Anyhow, I called it a night at 4.30am and got a taxi home after dancing with 2 random drunks in the street lol. I sneakily unlocked the front door to my home and crept through the kitchen into the living room. Bam!!! Fiona is sat on the sofa nearly in tears. My brain takes over. Fight or flight. Fight or flight. FIGHT. So before she can say a work I shout “Where the fuck have you been!”. In shock she bursts into tears and runs upstairs. I sleep on the sofa.

6.30am. Remembering of course that I got in at 5am and have been sleeping on the sofa. Noah wakes up and Fiona sends him down to jump on me. Yey, well no more sleep for me so we watch some cartoon. Eventually Fiona comes down with my birthday presents. Did I mention the 6th was my birthday? I got some awesome stuff including a £275 Lego Deathstar, loads of cool books, money and no crap.

My birthday was spent chillin, watching DVD’s and eating middle of the road food.

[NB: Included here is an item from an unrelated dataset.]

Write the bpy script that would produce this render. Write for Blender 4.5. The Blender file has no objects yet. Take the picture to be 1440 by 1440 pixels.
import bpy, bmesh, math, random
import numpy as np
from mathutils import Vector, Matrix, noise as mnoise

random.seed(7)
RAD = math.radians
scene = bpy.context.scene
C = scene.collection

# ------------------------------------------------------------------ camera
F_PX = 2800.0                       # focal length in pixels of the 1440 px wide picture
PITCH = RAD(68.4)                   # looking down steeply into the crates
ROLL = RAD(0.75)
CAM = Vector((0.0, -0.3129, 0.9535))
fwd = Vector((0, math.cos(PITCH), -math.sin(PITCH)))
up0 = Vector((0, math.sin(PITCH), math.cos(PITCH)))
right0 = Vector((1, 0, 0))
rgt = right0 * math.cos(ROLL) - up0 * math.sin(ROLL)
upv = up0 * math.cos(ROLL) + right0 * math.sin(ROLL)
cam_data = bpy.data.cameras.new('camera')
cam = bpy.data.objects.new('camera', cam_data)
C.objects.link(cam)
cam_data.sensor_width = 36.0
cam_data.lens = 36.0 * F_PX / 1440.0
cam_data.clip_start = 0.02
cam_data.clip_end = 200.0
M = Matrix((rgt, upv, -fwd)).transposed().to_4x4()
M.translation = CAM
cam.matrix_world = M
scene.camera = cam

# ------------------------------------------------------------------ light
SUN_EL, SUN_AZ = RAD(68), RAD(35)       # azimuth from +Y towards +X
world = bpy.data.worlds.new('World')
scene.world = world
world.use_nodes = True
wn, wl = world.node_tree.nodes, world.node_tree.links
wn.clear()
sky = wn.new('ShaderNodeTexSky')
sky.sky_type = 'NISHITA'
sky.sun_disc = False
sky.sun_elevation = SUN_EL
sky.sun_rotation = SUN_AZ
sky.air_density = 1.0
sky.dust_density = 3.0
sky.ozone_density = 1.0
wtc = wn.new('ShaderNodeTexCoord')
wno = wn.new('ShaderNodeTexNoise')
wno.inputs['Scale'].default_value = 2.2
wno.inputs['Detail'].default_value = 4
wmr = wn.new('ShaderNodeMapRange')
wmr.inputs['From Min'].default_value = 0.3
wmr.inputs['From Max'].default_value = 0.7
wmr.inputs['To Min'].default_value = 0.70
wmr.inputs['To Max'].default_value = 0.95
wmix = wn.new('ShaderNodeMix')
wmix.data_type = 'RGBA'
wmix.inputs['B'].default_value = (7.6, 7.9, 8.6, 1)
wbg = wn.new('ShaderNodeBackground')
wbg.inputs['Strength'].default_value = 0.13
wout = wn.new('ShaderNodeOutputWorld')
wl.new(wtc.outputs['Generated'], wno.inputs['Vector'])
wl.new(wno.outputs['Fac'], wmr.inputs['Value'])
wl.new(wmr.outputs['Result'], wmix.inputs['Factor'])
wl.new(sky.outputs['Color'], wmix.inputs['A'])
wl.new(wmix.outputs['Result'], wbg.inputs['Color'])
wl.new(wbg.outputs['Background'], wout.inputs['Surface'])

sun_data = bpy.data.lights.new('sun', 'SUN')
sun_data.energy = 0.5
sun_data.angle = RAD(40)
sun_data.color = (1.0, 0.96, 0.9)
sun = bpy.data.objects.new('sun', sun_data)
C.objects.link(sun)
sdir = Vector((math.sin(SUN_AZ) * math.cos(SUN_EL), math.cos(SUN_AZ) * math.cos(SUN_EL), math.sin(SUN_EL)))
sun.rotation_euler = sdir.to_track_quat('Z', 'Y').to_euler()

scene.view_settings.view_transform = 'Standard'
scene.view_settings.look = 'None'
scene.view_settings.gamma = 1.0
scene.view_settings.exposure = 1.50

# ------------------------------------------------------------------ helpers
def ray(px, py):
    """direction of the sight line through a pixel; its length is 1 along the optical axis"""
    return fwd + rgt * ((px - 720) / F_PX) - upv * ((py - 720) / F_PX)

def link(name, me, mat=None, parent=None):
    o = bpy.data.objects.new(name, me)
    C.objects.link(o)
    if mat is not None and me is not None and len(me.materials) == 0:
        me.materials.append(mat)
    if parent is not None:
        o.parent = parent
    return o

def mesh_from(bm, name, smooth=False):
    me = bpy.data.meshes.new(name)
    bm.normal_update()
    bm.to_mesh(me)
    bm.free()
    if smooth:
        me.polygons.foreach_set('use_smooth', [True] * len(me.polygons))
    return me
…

The morals of this story are;

  • Rob Shaw, Andy Heaps and Paul Martin are absolute legends
  • 20 Creme Eggs Will Not Kill You. Sure you will feel crap for nearly a week but you will live.
  • Epiphany Solutions, Dom Hodgeson, Think Visibility, Pete Young, Dixon Jones, Stephen Porehdjsb, Jason Duke, Shaun Hobo and loads of other people ROOOOCCKKK!!!!!!! 

Good night and god bless Xxx

I'm Malc and this is my outlet for all the crazy stuff that goes on in my head and life.

One Comment

  • Paul

    I’m glad this post has been resurrected! It’s one of my go-to anecdotes whenever your name pops up. I often block out me undressing Andy in his hotel room though… that’s best left forgotten!